### Data shown
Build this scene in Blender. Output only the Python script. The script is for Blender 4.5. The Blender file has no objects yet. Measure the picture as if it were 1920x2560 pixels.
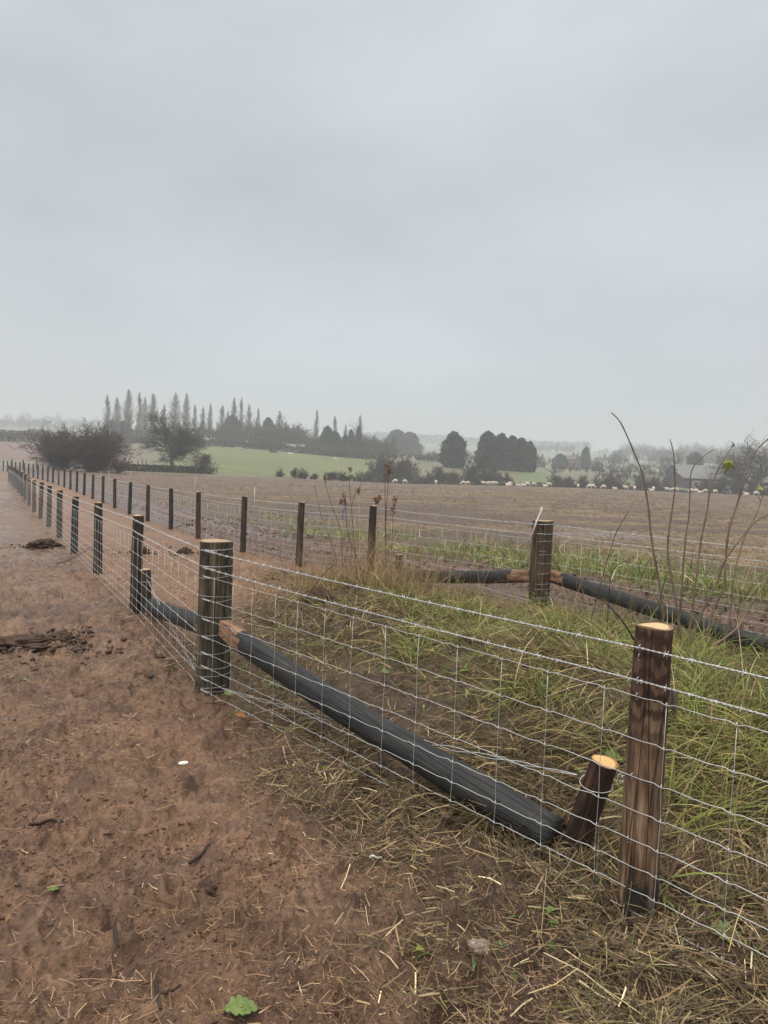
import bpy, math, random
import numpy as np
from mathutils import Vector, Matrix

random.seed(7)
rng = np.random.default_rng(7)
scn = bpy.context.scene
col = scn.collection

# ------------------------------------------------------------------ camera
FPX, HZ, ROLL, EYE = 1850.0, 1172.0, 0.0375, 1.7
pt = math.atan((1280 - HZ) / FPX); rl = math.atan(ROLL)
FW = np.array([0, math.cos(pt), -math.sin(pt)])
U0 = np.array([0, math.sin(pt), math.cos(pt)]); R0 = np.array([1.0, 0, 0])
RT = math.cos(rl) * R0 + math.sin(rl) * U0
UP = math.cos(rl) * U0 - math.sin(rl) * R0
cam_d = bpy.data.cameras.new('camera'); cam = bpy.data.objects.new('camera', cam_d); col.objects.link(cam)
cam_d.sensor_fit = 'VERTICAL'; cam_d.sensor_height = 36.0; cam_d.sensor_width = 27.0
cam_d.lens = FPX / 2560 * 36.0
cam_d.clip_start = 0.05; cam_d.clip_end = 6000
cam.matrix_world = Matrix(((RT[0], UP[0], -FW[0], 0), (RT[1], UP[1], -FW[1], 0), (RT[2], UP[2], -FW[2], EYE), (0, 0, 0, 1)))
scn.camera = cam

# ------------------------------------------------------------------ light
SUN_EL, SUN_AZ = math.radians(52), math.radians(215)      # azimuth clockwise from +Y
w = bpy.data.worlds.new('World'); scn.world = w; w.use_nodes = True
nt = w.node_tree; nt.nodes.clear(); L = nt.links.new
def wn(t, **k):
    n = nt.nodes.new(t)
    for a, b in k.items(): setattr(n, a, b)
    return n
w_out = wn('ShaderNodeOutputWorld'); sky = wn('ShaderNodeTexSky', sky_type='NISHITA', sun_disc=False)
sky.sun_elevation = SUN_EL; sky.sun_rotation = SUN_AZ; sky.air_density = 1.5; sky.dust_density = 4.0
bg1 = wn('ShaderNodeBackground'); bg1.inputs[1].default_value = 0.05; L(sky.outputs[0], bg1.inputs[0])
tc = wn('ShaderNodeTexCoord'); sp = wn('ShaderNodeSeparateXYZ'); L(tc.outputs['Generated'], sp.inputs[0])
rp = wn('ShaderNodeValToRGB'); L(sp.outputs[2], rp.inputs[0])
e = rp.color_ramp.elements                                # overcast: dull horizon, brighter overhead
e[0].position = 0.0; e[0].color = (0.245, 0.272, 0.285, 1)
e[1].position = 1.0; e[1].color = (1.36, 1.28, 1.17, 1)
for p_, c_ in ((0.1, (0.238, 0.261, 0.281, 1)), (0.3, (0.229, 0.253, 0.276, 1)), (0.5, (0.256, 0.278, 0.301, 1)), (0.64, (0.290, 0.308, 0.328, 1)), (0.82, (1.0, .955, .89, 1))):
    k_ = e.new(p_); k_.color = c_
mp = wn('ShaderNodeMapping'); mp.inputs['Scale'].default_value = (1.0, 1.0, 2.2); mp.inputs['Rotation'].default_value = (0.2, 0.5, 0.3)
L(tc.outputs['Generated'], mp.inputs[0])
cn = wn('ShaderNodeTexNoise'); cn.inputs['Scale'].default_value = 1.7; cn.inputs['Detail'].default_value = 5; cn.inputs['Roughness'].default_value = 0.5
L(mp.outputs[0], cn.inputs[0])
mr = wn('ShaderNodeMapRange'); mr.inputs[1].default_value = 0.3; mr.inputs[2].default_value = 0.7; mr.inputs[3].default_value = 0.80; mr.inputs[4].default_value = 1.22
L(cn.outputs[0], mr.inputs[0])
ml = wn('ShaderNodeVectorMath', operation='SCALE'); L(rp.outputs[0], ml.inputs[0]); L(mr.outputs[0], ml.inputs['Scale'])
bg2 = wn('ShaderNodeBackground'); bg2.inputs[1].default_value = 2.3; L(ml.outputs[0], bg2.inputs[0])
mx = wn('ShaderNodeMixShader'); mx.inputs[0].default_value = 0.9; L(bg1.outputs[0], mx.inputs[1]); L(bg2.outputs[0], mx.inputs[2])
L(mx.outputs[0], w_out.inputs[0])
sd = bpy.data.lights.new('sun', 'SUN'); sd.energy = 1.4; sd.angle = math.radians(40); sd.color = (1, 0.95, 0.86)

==

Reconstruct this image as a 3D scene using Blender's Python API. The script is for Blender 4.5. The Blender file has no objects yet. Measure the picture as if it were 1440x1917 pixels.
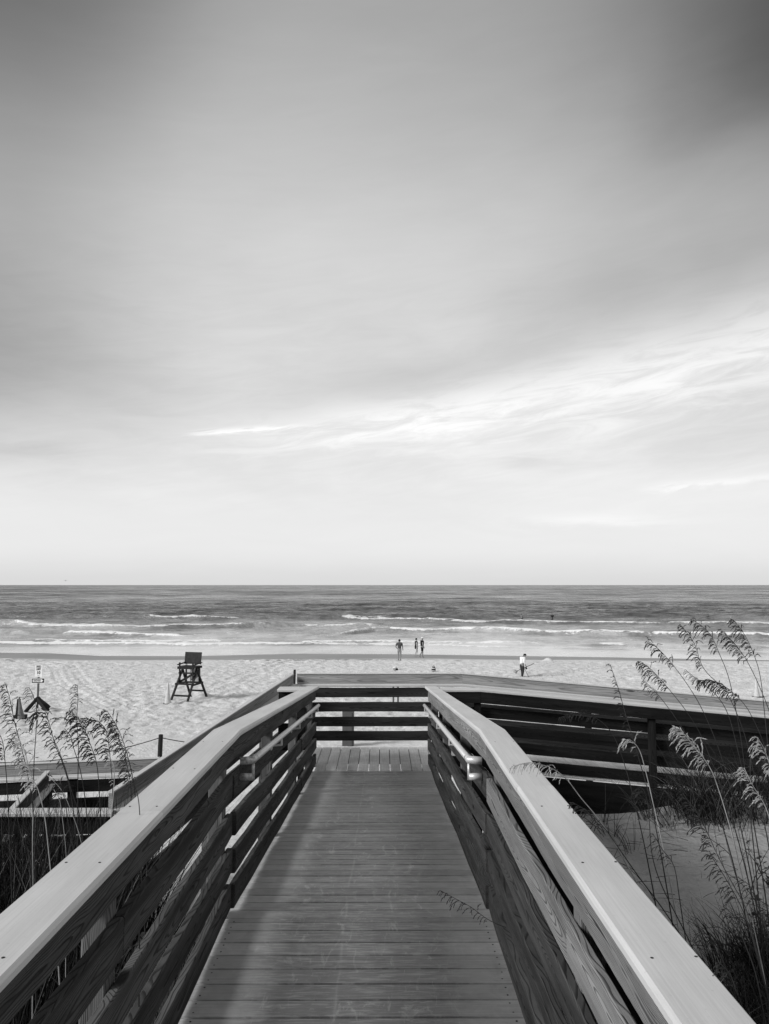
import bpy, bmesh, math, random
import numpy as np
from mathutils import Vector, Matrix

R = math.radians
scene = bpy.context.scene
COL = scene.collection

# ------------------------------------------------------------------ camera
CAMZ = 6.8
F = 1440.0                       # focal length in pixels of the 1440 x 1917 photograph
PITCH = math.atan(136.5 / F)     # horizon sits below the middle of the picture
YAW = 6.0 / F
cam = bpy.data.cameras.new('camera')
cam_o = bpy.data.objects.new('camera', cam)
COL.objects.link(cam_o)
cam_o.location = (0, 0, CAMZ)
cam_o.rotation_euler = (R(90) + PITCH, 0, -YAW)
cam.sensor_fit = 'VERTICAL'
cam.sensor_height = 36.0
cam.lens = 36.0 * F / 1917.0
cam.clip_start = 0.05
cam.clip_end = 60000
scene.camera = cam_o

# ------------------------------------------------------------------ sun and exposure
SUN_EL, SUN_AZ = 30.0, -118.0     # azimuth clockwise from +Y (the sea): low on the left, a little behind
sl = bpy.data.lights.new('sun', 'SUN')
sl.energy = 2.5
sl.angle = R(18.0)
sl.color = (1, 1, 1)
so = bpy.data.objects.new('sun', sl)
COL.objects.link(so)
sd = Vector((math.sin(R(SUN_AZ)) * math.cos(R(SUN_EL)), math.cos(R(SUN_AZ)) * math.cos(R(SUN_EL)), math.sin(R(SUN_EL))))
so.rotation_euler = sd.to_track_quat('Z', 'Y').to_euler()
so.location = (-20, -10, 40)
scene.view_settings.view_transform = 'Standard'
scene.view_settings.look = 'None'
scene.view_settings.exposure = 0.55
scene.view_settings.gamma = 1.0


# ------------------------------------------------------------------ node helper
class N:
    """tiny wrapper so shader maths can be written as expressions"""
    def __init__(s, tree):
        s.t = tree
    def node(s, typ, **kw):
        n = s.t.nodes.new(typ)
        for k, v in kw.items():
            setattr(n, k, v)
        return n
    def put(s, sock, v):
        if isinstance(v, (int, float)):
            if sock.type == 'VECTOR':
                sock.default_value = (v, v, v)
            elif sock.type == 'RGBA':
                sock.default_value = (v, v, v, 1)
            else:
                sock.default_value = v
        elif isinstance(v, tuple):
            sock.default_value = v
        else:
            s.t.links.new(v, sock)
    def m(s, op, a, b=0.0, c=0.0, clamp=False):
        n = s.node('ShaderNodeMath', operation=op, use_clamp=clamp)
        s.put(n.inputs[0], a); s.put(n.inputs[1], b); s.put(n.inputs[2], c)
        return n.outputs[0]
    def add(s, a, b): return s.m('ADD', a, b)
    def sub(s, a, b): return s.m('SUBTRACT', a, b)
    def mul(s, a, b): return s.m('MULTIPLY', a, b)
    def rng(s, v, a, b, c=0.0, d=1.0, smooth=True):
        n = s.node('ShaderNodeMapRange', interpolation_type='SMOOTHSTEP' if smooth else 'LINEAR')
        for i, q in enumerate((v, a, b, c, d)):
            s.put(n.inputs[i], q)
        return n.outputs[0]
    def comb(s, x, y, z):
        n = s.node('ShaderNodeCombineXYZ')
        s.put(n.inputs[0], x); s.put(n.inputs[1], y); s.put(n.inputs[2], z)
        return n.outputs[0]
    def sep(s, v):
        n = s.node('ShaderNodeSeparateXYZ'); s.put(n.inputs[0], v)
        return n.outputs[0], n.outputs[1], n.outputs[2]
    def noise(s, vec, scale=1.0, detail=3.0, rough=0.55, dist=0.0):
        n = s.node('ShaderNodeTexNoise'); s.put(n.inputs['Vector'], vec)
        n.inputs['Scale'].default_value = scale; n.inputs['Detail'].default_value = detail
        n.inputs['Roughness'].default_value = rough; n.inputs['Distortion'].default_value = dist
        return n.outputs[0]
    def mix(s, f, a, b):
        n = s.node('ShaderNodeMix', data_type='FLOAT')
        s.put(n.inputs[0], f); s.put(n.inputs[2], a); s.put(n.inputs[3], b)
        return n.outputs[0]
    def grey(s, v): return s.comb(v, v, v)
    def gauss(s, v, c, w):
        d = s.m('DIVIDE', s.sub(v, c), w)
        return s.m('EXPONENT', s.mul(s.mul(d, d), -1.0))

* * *

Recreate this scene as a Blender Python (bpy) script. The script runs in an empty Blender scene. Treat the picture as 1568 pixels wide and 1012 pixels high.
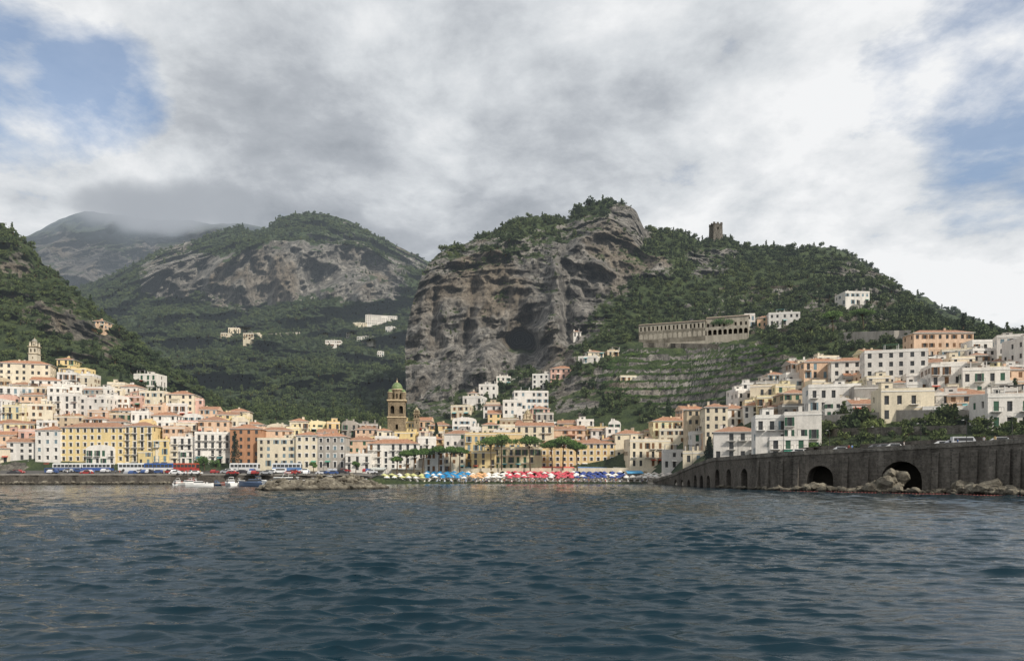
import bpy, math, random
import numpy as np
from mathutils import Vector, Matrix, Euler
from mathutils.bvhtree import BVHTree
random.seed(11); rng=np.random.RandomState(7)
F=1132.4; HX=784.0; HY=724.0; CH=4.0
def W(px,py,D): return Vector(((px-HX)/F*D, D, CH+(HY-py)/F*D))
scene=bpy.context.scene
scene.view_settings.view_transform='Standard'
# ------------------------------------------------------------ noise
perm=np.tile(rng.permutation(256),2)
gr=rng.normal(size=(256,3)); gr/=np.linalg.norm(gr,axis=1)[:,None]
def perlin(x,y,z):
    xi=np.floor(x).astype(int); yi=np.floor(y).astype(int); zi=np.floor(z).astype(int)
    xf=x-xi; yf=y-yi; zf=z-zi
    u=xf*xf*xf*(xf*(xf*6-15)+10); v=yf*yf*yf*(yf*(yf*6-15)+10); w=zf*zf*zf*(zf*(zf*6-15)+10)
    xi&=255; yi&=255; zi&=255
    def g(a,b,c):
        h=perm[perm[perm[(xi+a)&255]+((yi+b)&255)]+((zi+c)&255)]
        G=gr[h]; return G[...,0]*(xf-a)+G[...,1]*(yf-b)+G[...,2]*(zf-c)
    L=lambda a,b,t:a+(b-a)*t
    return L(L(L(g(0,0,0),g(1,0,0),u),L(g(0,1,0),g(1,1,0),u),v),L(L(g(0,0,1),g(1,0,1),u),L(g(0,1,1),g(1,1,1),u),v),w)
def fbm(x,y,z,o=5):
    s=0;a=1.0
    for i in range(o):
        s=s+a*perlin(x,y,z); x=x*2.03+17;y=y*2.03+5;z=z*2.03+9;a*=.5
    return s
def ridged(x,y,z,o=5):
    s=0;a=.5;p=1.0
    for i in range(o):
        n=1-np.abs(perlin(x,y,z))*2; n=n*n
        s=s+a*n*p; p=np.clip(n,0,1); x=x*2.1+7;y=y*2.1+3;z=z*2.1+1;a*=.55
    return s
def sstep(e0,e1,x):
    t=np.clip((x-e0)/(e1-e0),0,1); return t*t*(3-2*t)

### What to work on
From the entries above, copy each line holding "Measure".

### Solution
Build this scene in Blender. Output only the Python script. The script is for Blender 4.5. The Blender file has no objects yet. Measure the picture as if it were 1920x2560 pixels.
Reconstruct this image as a 3D scene using Blender's Python API. The script is for Blender 4.5. The Blender file has no objects yet. Measure the picture as if it were 1440x1917 pixels.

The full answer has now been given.